Goal:
Output, word for word, every line from the start of the listing down to and including the line that contains "S = bpy.context.scene; R = math.radians"; include nothing else.

Dataset content:
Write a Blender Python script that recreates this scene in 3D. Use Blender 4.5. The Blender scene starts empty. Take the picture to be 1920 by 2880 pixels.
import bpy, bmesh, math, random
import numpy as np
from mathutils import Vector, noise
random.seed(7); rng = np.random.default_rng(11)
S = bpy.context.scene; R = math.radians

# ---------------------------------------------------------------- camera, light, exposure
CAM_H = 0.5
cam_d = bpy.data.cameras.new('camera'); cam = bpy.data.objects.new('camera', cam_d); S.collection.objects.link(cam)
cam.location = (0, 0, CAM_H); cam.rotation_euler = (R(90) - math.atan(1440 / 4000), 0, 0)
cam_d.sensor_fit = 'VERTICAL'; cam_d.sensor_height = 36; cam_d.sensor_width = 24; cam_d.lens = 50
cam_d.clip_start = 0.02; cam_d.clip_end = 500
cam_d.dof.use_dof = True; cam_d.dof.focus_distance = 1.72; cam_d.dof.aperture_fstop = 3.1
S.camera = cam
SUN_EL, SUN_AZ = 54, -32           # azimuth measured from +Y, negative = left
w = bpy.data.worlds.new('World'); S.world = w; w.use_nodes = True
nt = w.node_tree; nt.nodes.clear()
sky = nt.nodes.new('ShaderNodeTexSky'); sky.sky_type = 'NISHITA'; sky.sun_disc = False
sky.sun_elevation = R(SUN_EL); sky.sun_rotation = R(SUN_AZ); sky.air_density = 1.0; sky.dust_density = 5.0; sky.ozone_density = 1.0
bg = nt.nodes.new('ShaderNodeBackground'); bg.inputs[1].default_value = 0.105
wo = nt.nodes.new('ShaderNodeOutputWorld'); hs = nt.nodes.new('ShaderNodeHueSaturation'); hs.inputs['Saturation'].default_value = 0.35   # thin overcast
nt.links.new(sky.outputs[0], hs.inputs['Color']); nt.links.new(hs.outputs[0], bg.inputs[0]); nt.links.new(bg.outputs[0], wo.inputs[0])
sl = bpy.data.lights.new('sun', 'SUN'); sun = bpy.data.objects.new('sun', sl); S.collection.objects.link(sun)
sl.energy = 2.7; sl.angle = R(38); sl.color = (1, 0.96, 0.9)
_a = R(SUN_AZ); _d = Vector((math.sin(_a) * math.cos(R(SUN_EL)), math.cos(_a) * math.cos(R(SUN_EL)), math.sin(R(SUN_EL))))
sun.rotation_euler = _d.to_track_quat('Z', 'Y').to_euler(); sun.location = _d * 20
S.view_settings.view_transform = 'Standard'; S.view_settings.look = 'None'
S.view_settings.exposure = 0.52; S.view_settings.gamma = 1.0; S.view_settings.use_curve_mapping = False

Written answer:
Write a Blender Python script that recreates this scene in 3D. Use Blender 4.5. The Blender scene starts empty. Take the picture to be 1920 by 2880 pixels.
import bpy, bmesh, math, random
import numpy as np
from mathutils import Vector, noise
random.seed(7); rng = np.random.default_rng(11)
S = bpy.context.scene; R = math.radians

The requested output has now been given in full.